Translator’s Note
Bijan Elahi (1945-2010) is the preeminent hermit-poet of Persian modernism. Once the leading figure in a circle of younger poets who promoted what they called Other Poetry (She’r-e Digar), Elahi passed the last three decades of his life in seclusion in his house in northern Tehran. He stopped publishing poems and never appeared in public following his official retreat. Shortly after his death, a new generation of Iranian poets revived Elahi’s legacy both as a poet and as a translator as part of their search for new modes of expression and experimentation.
Elahi’s poetics is distinguished by its diversity of styles and registers. Traversing the borders of ambiguity and clarity, speech and writing, familiarity and foreignness, in Elahi’s work the nuances of the Persian language are registered in ways that are without precedent in Persian poetry. As a distinguished translator (of Neruda, T.S. Eliot, Arthur Rimbaud, Henri Michaux, Friedrich Hölderlin, and many others), Elahi offers among the most striking combinations of poetic norms with mostly European poetic influences in modern Persian poetics. A considerable strand of Persian poetry today is directly and indirectly inspired by Elahi’s inventions and inspirations. Elahi haunts contemporary Persian poetics sometimes invisibly, but always persistently, and in as-yet-unchartered ways.
We hope with our translations to contribute to the ongoing revival of Elahi’s poetry. We have aimed to present to the reader something of the alien and counterintuitive register that defines Elahi’s poems in Persian. To the translators, the process of creating these translations was like a musha’ira, a Persian tradition of poetic recitation in which one poet completes the other’s poem. The translation process exiled us from our native languages as taught each other to give voice to Elahi’s poetics in a language it was never intended to inhabit.
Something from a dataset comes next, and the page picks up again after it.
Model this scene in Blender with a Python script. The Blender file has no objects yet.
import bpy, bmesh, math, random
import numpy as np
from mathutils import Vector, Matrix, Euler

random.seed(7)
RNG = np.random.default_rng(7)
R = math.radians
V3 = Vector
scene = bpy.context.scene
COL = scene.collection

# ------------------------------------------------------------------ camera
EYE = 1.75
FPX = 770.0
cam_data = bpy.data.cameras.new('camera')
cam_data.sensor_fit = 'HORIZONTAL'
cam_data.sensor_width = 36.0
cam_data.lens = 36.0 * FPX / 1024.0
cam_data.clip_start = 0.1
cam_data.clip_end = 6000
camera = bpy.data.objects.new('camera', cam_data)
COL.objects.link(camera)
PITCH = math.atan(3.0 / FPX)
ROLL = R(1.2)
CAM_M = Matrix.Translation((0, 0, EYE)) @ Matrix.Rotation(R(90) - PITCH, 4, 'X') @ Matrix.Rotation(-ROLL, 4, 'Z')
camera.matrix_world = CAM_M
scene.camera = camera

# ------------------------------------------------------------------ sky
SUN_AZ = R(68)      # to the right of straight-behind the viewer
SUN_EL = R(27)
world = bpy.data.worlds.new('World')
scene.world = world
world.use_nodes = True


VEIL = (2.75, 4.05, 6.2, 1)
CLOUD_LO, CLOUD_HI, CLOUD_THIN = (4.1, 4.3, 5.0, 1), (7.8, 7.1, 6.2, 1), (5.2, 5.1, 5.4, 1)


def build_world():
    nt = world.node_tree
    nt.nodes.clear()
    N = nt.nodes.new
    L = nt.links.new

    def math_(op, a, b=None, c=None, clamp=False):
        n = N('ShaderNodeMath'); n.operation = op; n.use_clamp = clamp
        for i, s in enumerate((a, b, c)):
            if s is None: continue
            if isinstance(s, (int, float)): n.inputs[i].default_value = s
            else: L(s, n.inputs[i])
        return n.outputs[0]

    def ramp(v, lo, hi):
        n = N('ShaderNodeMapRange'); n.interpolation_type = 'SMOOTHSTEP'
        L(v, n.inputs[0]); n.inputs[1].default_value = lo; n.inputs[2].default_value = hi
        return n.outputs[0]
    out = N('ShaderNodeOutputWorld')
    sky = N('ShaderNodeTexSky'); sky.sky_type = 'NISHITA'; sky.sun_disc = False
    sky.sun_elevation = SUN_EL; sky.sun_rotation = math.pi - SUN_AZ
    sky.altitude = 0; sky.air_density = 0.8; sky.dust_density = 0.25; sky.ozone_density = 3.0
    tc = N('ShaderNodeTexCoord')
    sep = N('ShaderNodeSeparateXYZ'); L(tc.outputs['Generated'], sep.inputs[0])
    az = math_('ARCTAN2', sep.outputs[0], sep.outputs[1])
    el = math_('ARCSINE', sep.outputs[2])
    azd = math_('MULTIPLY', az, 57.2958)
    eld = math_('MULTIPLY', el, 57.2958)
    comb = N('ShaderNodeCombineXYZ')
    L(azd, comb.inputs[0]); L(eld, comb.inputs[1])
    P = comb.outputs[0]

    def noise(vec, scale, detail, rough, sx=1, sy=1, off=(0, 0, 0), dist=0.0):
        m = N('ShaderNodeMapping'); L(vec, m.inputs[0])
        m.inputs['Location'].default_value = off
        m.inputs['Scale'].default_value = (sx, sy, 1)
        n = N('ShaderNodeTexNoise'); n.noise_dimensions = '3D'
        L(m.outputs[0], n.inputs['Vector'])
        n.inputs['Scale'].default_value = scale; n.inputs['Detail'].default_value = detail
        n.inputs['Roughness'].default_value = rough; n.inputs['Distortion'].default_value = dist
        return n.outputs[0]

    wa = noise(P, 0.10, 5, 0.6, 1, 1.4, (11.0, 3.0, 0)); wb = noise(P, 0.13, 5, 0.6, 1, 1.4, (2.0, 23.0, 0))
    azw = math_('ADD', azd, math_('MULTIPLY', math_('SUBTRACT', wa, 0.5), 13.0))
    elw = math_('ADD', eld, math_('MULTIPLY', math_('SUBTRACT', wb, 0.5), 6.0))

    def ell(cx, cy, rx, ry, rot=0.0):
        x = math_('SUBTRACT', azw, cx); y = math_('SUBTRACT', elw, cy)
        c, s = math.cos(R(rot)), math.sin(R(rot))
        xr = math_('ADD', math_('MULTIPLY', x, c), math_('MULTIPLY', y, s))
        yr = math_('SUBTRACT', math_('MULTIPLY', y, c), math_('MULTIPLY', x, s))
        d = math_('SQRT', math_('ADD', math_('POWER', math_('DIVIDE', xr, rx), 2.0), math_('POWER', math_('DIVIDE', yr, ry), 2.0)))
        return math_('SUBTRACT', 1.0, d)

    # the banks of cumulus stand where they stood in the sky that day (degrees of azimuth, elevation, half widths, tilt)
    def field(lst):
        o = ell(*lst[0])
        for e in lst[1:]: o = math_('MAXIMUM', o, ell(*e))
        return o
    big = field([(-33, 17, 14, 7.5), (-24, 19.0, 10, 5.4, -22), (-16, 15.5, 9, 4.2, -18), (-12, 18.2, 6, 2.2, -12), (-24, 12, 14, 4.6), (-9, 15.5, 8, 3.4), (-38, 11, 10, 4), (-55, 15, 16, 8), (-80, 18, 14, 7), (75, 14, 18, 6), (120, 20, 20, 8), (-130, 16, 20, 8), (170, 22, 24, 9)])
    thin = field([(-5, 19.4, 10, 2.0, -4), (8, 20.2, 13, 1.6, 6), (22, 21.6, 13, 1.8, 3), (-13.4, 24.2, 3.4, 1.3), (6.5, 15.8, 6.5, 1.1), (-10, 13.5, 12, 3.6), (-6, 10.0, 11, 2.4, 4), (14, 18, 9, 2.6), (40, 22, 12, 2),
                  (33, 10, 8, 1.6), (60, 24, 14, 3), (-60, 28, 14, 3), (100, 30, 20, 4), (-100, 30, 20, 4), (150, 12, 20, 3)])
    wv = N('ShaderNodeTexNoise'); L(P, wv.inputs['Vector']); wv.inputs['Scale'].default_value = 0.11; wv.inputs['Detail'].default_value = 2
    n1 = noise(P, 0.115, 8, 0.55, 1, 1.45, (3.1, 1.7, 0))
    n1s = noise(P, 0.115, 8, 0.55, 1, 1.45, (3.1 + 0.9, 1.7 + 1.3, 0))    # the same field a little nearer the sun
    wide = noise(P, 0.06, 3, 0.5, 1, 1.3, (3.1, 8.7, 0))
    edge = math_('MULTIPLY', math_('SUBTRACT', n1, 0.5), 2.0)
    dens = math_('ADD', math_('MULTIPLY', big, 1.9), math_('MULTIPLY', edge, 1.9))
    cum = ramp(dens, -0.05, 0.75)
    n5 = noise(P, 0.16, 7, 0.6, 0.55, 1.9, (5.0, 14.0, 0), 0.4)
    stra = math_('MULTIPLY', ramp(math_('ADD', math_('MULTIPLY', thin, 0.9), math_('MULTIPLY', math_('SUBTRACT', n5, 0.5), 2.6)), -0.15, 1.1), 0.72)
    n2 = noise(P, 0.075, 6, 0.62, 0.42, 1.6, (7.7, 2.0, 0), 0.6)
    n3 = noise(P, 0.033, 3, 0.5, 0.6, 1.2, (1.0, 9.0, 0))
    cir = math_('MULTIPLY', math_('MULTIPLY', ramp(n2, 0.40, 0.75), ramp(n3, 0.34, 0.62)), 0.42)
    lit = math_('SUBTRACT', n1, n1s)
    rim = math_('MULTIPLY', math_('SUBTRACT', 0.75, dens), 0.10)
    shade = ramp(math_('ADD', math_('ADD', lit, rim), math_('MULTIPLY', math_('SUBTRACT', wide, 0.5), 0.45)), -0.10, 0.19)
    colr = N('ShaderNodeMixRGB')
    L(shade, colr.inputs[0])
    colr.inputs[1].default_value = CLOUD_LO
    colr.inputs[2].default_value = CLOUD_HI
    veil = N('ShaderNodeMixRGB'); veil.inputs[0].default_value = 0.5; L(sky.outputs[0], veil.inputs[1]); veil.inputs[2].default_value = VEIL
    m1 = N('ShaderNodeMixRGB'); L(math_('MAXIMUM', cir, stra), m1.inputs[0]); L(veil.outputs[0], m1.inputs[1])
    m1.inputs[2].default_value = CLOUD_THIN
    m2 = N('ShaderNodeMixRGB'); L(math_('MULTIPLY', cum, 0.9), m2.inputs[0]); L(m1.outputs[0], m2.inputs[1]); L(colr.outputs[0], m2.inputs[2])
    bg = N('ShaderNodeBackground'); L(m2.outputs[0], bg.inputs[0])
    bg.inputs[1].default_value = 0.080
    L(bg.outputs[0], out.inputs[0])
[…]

Walter Benjamin’s words sum up our approach well. “Translation,” Benjamin writes, “does not find itself in the center of the language forest but on the outside facing the wooded ridge; it calls into it without entering, aiming at that single spot where the echo is able to give, in its own language, the reverberation of the work in the alien one.” For us, translating Elahi was like sending a call into the forest and waiting for it to reverberate, miraculously and in ways that we could not predict, in another language and in luminous poetic form. Thus, these translations of Elahi are the fruits of infinite conversation, interpretation, mistranslation, debate, disagreement, and retranslation.